Thursday, January 24, 2013

Let's Talk About Girls

Have you ever read the 33 1/3 album review of Celine Dion's Let's Talk About Love album? I can't recommend it enough. 33 1/3 is waging a one-series war to keep pop music criticism alive. The series gives a music critic an album and book length to review it. By all accounts, the series is a fantastic success, but the review of Miss Dion's magnus opus is probably the most cited and most read.


The setup: 33 1/3 gave a hipster dude one year and the most horrible of tasks: to learn to appreciate Dion's music. What makes the book so awesome is that the dude actually gets there. By the end of the book, he states that he really, truly enjoys Dion's music, and this reader completely believes him.

How did he get there? First, he acknowledged that, technically, Celine Dion is amazing. Each and every person reading this blog has rolled their eyes at Dion's "oversinging," but we should all be able to admit that her voice is amazing, that there's nothing she can't do with it. So why do so many people have such a visceral negative reaction to Dion's music, when she's such an obvious, undeniable talent?

The author's contention is that the hate stems from the class consciousness of the listener. He shows how Dion's music has its roots in genres traditionally favored by the working class, genres that upper and middle class listeners have learned to reject as a way to separate themselves from "the rabble." The pop culture industry took that class consciousness and made it mass consciousness. In other words, they made it uncool. I don't want to like something that sounds like something the female students at Tech School might listen to.

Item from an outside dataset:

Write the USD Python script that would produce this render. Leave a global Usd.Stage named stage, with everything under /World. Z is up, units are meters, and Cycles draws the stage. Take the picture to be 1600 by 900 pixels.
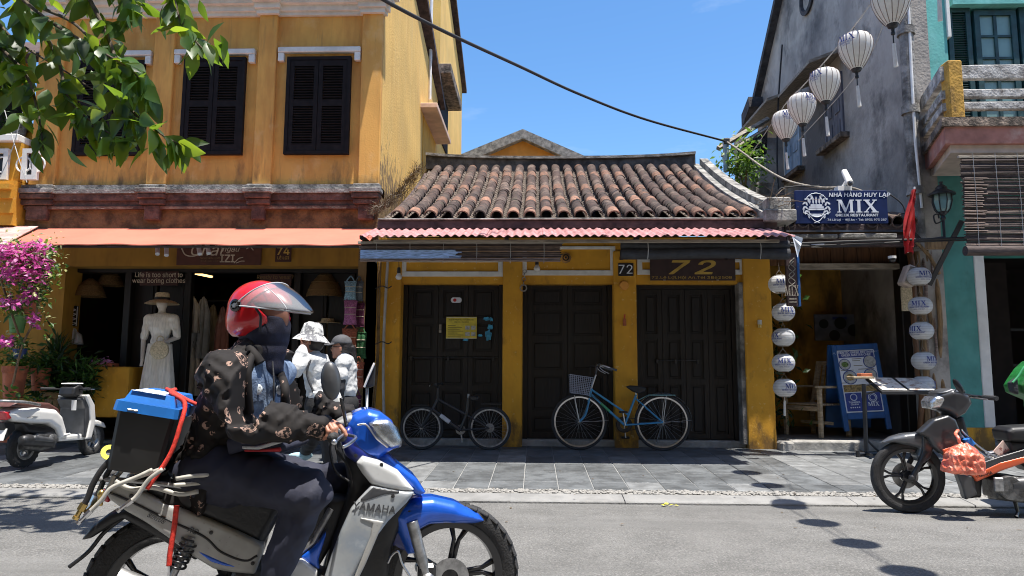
import math, random, numpy as np, trimesh, shapely, usdkit, meshkit
from shapely.geometry import Polygon, LineString, box as sbox
from pxr import Usd, UsdGeom, UsdLux, UsdShade, Gf, Sdf, Vt

stage = Usd.Stage.CreateInMemory()
UsdGeom.SetStageUpAxis(stage, UsdGeom.Tokens.z)
UsdGeom.SetStageMetersPerUnit(stage, 1.0)
UsdGeom.Xform.Define(stage, '/World')
RNG = np.random.default_rng(7); random.seed(7)

# ---------------------------------------------------------------- camera
EYE = np.array([0, 0, 1.07]); FPX = 1130.0          # focal length in pixels of the 1600 x 900 photograph
YAW, PITCH, ROLL = 0.032, math.atan(132 / FPX), 0.005
_f = np.array([-math.sin(YAW) * math.cos(PITCH), math.cos(YAW) * math.cos(PITCH), math.sin(PITCH)])
_r0 = np.array([math.cos(YAW), math.sin(YAW), 0.0]); _u0 = np.cross(_r0, _f)
_r = math.cos(ROLL) * _r0 + math.sin(ROLL) * _u0; _u = np.cross(_r, _f)
cam = UsdGeom.Camera.Define(stage, '/World/camera')
cam.CreateHorizontalApertureAttr(36.0); cam.CreateVerticalApertureAttr(20.25)
cam.CreateFocalLengthAttr(FPX / 1600 * 36); cam.CreateClippingRangeAttr(Gf.Vec2f(0.05, 2000))
m4 = np.eye(4); m4[0, :3], m4[1, :3], m4[2, :3], m4[3, :3] = _r, _u, -_f, EYE
cam.AddTransformOp().Set(Gf.Matrix4d(*m4.ravel().tolist()))
EXPOSURE = 1.05
cam.CreateExposureAttr(EXPOSURE)

# ---------------------------------------------------------------- sky and sun
SUN = np.array([0.19, -0.14, 1.0]); SUN /= np.linalg.norm(SUN)      # direction towards the sun
ELEV, ROT = math.asin(SUN[2]), math.atan2(SUN[0], SUN[1])
SKY, SUN_I = 0.12, 1.15
skymat = usdkit.material(stage, '/World/Looks/sky', {
    'sky': ('sky_texture', {'sky_type': 'single_scattering', 'sun_disc': False, 'sun_elevation': ELEV, 'sun_rotation': ROT, 'altitude': 0.0, 'air_density': 1.0, 'aerosol_density': 1.0, 'ozone_density': 2.0}),
    'tc': ('texture_coordinate', {}), 'mp': ('mapping', {'scale': (1, 1, 2.6)}),
    'n': ('noise_texture', {'scale': 2.3, 'detail': 7, 'roughness': 0.62, 'distortion': 0.3}),
    'r': ('rgb_ramp', {'ramp': [(0, (0, 0, 0)), (0.6, (0, 0, 0)), (0.78, (.26, .26, .26)), (1, (.35, .35, .35))]}),
    'hs': ('hsv', {'saturation': 1.27, 'value': .96}), 'mx': ('mix_color', {'b': (5.2, 5.4, 5.6), 'use_clamp': False}),
    'bg': ('background_shader', {'strength': SKY})},
    [('tc.generated', 'mp.vector'), ('mp.vector', 'n.vector'), ('n.fac', 'r.fac'), ('r.color', 'mx.fac'), ('sky.color', 'hs.color'), ('hs.color', 'mx.a'), ('mx.result', 'bg.color')], surface='bg.background')
dome = UsdLux.DomeLight.Define(stage, '/World/sky')
dome.CreateIntensityAttr(1.0)
UsdShade.MaterialBindingAPI.Apply(dome.GetPrim()).Bind(skymat)
dome.GetPrim().SetCustomDataByKey('kind', 'structure')
sun = UsdLux.DistantLight.Define(stage, '/World/sun')
sun.CreateNormalizeAttr(True); sun.CreateIntensityAttr(SUN_I); sun.CreateAngleAttr(0.53); sun.CreateColorAttr(Gf.Vec3f(1.0, 0.95, 0.88))
_z = SUN; _x = np.cross([0, 1, 0], _z); _x /= np.linalg.norm(_x); _y = np.cross(_z, _x)
ms = np.eye(4); ms[0, :3], ms[1, :3], ms[2, :3] = _x, _y, _z
sun.AddTransformOp().Set(Gf.Matrix4d(*ms.ravel().tolist()))

# ---------------------------------------------------------------- where a pixel of the photograph meets a plane
def ray(px, py): return _f + (px - 800) / FPX * _r - (py - 450) / FPX * _u
def at(px, py, Y):
    d = ray(px, py); return EYE + d * (Y / d[1])
def atz(px, py, z):
    d = ray(px, py); return EYE + d * ((z - EYE[2]) / d[2])
def atx(px, py, X):
    d = ray(px, py); return EYE + d * (X / d[0])
def px_of(p):
    d = np.asarray(p) - EYE; return 800 + FPX * (d @ _r) / (d @ _f), 450 - FPX * (d @ _u) / (d @ _f)

# ---------------------------------------------------------------- things and parts
_count = {}
def numbered(parent, name):
    k = _count.get((parent, name), 0); _count[(parent, name)] = k + 1
    return f'{parent}/{name}' + (f'_{k:03d}' if k else '')
def tag(p, label=None, cat=None, group=None, kind=None):
    for k, v in (('label', label), ('category', cat), ('group', group), ('kind', kind)):
        if v: p.SetCustomDataByKey(k, v)
BASE = {}
def thing(name, label=None, cat=None, base=(0, 0, 0), group=None, kind=None):
    path = numbered('/World', name); x = UsdGeom.Xform.Define(stage, path)
    x.AddTranslateOp().Set(Gf.Vec3d(*map(float, base))); BASE[path] = np.array(base, float)
    tag(x.GetPrim(), label, cat, group, kind); return path
def cat_mesh(ms):
    vs, fs, n = [], [], 0
    for m in ms:
        v, f, _ = meshkit.arrays(m)
        vs.append(v); fs.append(f + n); n += len(v)
    return np.vstack(vs), np.vstack(fs)
def part(parent, name, mesh, mat, smooth=False, label=None, kind=None):
    if isinstance(mesh, list): mesh = cat_mesh(mesh)
    v, f, _ = meshkit.arrays(mesh)
    top = '/'.join(parent.split('/')[:3])
    path = numbered(parent, name)
    usdkit.mesh(stage, path, (v - BASE.get(top, 0), f), mat, smooth=smooth)
    tag(stage.GetPrimAtPath(path), label, None, None, kind); return path
def solo(name, mesh, mat, label=None, cat=None, group=None, kind=None, smooth=False):
    if isinstance(mesh, list): mesh = cat_mesh(mesh)
    v, f, _ = meshkit.arrays(mesh)
    b = np.zeros(3) if kind else np.append((v.min(0) + v.max(0))[:2] / 2, v[:, 2].min())
    path = numbered('/World', name); g = usdkit.mesh(stage, path, (v - b, f), mat, smooth=smooth)
    g.AddTranslateOp().Set(Gf.Vec3d(*b.tolist())); tag(g.GetPrim(), label, cat, group, kind); return path
def copy_of(src, label, base, rotz=0, group=None):
    name = src.split('/')[-1]; path = numbered('/World', name); x = UsdGeom.Xform.Define(stage, path)
    x.AddTranslateOp().Set(Gf.Vec3d(*map(float, base))); x.AddRotateZOp().Set(float(rotz)); p = x.GetPrim()
    p.GetReferences().AddInternalReference(src); p.SetInstanceable(True)
    was = stage.GetPrimAtPath(src).GetCustomData()
    tag(p, label, was['category'], group or was.get('group')); return path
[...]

In short, what we think of a piece of art depends highly on the trappings that surround it. Dress something (like country music) up in the clothes of Red America, and people like me are going to hate all of it, even despite the undeniable talent of someone like Alan Jackson. Dress something up in upper middle class clothes, language, mannerisms, and experience, and people like me will fall for it.

I can't stop thinking about that review when I hear people talk about Girls. If you like Girls, bully for you. I liked Entourage, because it was a fairy tale very typical to someone of my age at that point in time. However, I never claimed that Entourage was particularly good or meaningful. Girls is getting such accolades, and we have the class trappings of the show and its target audience to thank for it.

Girls is not original, profound, or even particularly well done. It trades in exactly the same shock aesthetic as the worst reality TV: promiscuous sex, bad behavior, and balling with no concern for real life trivialities like a job. It's JUST rich 20 something white girls pretending to be broke but otherwise acting like Real Housewives. You can argue that allowing young women a venue to express their sexuality on their terms is a good thing, but it's not like that hasn't been done before. Sure, there's some angst, but that's because, in the upper class 20 something worldview, there's SUPPOSED to be angst. It's not a very fulfilling fairy tale for the rich and elite if they don't rage against something. If you're just happy all the time, you must be stupid. You probably like Celine Dion or something.

But unlike the Real Housewives, these girls wear respectable clothes. They went to the right schools. Their vocabulary could ace the SAT Verbal. And, of course, Lena Dunham comes from NYC art royalty, so how could she possibly make something mundane? These cues, and these cues alone, have been enough to convince Very Important People (thanks, Paul) that Girls is an important snapshot of our cultural gestalt.

I don't begrudge the twenty something who are into the show, because, shit, every generation should get to retell the same old story in a way that resonates with them. If young women want their own Entourage, they should get it and enjoy it. What bothers me is older folks who should know better.

PS: I'm willing to grant a little ground on one of the most criticized aspects of the show, which is Lena Dunham's willingness to be naked on screen. Potentially positive message about body types and beauty there.